Until the review agreement was reached, the Big Five eagerly wanted to look forward, not back. And it seemed to Lynn Turner, chief accountant at the SEC, that they did indeed have something to conceal, when in May the American Institute of Certified Public Accountants threatened to withhold funding for the review. The AICPA, in fact, sent a letter to the Public Oversight Board, an industry- backed watchdog group, saying that it would “not approve nor authorize payment” for independence reviews at eight major accounting firms.
“I don’t know why anyone would object,” Turner says of the letter.

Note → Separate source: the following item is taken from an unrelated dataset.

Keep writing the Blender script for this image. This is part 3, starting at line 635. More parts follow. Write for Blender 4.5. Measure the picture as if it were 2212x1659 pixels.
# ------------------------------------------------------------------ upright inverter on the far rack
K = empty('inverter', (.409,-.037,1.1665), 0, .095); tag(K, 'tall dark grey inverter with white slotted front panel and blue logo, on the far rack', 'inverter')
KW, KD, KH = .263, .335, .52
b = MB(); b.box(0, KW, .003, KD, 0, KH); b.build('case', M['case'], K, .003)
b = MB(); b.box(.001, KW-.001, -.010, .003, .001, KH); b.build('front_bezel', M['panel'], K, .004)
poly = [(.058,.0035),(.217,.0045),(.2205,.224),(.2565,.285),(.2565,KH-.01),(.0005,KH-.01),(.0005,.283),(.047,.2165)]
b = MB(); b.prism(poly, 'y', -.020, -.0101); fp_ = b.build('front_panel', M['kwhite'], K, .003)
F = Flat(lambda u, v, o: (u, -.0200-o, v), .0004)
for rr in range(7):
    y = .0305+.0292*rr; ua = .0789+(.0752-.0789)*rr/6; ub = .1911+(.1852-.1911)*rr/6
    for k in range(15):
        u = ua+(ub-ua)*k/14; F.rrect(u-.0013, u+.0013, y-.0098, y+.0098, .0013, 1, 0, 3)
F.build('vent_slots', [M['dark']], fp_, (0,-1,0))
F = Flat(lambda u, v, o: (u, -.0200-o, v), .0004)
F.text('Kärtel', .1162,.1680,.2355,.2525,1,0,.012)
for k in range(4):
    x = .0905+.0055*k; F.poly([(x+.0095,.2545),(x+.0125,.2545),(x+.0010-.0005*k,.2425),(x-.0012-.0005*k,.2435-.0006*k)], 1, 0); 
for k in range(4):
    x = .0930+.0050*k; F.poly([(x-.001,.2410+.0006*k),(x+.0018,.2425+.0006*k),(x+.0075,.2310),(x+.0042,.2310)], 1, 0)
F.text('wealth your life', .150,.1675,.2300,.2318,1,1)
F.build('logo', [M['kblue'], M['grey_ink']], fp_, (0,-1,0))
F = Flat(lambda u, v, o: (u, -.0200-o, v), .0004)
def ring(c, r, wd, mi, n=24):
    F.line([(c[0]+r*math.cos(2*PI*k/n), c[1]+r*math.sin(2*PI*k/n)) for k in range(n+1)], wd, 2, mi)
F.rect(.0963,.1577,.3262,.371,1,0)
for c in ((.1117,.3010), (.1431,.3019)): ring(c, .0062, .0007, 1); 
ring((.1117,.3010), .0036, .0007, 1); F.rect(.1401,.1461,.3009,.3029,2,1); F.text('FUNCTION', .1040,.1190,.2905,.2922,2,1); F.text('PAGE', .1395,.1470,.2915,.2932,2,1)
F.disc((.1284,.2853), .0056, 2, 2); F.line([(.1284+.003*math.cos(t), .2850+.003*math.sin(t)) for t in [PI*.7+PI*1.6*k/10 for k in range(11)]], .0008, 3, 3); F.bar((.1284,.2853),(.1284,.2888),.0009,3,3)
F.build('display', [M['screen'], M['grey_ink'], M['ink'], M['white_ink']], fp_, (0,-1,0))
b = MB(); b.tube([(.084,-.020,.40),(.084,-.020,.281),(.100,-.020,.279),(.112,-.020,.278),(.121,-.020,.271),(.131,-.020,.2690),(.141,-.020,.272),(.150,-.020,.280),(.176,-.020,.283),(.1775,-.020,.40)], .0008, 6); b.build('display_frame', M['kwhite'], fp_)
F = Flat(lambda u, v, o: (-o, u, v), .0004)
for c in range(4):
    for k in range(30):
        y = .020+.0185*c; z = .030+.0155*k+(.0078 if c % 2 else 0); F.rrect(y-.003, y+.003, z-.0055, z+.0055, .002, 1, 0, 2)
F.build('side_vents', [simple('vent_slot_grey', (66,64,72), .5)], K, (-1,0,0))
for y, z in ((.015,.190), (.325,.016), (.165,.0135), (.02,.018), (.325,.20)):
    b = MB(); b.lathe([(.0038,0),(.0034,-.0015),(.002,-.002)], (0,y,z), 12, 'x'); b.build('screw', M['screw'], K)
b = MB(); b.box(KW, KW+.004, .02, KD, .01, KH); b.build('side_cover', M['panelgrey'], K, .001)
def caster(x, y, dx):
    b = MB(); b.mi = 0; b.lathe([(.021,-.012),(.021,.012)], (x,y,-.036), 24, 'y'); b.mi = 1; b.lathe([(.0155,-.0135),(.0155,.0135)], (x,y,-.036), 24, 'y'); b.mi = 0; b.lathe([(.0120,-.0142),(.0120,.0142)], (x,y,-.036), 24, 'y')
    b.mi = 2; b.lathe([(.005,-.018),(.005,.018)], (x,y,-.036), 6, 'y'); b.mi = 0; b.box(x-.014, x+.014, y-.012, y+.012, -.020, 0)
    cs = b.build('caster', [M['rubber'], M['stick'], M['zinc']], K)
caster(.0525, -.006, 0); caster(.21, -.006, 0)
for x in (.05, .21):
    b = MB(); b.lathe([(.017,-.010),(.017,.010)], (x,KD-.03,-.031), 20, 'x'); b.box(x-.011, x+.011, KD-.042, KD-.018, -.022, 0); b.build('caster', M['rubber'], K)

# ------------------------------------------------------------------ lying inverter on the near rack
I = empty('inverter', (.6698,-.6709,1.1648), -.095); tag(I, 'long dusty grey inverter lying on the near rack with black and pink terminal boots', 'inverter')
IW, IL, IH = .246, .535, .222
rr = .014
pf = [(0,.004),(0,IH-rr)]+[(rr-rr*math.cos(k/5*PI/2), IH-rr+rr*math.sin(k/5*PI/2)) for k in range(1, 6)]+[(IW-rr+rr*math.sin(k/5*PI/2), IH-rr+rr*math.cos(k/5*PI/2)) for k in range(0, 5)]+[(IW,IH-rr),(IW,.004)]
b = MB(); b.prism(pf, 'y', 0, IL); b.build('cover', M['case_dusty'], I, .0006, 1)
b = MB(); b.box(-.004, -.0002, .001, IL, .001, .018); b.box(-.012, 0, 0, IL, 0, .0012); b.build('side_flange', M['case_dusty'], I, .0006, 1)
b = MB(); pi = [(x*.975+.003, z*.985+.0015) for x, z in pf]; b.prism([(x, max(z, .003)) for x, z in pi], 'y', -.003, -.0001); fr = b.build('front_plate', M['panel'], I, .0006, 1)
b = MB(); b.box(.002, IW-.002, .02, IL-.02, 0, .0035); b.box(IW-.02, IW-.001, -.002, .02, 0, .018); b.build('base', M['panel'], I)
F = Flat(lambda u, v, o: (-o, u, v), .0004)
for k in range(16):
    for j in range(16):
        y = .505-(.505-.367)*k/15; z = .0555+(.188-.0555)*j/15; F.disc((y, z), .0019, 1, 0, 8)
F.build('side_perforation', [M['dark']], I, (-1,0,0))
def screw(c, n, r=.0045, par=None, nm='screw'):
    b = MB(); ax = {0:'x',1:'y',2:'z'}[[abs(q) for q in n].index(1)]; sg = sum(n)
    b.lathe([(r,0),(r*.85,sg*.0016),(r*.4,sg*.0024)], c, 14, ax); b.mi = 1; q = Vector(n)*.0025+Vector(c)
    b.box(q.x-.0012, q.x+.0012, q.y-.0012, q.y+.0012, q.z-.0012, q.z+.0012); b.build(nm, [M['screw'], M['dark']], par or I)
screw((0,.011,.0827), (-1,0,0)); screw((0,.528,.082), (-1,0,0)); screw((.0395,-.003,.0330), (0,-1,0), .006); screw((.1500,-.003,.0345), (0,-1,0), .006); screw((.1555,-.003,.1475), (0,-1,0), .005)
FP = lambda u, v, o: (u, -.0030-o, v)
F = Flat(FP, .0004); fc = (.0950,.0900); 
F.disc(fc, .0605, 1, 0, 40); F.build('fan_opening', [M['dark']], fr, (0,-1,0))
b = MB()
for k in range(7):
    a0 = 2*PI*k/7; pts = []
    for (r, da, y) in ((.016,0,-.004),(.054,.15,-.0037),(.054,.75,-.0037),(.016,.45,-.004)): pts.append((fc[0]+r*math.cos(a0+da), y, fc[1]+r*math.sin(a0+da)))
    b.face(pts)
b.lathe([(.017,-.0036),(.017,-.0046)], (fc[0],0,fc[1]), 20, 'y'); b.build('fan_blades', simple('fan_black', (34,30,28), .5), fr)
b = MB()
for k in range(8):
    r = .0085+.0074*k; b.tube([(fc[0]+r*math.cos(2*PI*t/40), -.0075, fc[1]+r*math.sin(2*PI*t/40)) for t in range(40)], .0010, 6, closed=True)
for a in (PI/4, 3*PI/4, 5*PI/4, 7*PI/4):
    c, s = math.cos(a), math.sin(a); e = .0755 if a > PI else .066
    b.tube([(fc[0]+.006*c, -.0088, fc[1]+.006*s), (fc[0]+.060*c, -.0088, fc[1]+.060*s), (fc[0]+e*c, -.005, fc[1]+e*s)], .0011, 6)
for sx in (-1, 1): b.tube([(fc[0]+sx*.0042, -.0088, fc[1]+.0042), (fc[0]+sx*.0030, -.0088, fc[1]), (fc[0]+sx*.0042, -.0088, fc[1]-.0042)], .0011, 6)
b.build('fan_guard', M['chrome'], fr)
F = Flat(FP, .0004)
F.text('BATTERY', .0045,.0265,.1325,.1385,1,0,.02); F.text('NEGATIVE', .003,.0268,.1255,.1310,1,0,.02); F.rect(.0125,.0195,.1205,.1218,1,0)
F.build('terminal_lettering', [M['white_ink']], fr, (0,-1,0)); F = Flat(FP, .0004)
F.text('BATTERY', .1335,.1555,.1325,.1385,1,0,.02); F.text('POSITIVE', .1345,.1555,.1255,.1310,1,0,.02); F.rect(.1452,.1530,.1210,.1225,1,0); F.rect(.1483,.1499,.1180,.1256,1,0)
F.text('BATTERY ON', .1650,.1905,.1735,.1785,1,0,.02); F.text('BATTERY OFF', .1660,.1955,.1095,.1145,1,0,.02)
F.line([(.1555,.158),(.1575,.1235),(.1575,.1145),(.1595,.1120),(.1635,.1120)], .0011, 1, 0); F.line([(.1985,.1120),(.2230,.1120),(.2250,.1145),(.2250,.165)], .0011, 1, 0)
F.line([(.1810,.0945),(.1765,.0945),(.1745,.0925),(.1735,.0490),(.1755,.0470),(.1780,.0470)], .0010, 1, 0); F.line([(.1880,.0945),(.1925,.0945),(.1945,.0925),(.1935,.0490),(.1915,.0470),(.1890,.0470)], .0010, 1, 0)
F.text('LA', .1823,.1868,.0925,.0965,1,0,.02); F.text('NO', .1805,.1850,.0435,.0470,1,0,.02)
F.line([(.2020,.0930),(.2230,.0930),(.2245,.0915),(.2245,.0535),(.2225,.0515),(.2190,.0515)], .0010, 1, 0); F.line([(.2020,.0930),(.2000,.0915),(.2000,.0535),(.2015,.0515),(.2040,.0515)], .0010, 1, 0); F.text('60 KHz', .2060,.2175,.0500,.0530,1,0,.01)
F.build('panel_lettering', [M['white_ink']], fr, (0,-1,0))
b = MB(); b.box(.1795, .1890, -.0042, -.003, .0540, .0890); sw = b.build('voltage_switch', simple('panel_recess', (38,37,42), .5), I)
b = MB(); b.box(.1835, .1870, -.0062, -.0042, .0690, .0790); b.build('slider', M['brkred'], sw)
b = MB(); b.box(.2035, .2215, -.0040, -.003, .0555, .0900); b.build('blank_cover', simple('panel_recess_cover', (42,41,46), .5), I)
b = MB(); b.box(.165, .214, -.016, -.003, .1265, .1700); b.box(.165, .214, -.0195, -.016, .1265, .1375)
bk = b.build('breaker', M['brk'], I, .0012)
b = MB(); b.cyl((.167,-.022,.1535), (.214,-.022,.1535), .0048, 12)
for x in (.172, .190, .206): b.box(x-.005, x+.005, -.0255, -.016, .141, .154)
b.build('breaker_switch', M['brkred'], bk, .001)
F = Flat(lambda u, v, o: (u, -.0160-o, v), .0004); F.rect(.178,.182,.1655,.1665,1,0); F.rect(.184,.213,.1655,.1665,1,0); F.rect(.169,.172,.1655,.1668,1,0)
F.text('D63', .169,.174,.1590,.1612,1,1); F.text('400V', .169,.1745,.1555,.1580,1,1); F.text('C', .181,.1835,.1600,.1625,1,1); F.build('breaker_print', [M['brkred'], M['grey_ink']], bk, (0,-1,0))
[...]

The AICPA letter referred to the special reviews ordered by the SEC after the discovery of thousands of auditor-independence violations at Pricewaterhouse-Coopers LLP. The report, issued in January, found that PwC employees or their relatives owned investments in half of the firm’s audit clients. While all the top firms have agreed to revamp their internal systems for monitoring equity holdings, a few have been reluctant to undergo the same kind of scrutiny of past practices as PwC.
“We’re implementing the new system on a go-forward basis, and we’re happy to share that with the POB,” Stephen Butler, the chairman of KPMG LLP, told CFO last March. But, he added, “We’re not going back to audit years of investments. There’s absolutely no value in doing that.”
Turner disagrees. He argues that the Big Five, on a consulting assignment, would never offer a client a solution without first dissecting the problem. That view prevailed when the major accounting firms, including KPMG, consented to a look-back of at least nine months ending March 31, 2000.
As for the letter threatening to cut off POB funding, that came to light during a May 10 speech by SEC chairman Arthur Levitt, in which he proposed new rules and other measures to enhance auditor independence and to reinforce investor confidence in financial reporting. He saved his harshest rebuke for the AICPA’s threat to undermine the oversight role of the POB. “This development is a significant setback to self-regulation,” he said.
David Brumbeloe, the AICPA official who wrote the letter to the POB, says his intent was not to threaten to cut funding for the special reviews, but to suspend work on them until there was an agreement between the SEC, the POB, and the profession on the scope of the project.
With that agreement now in place, and the AICPA ready to pay for it, Turner will find out whether the Big Five really have something to hide.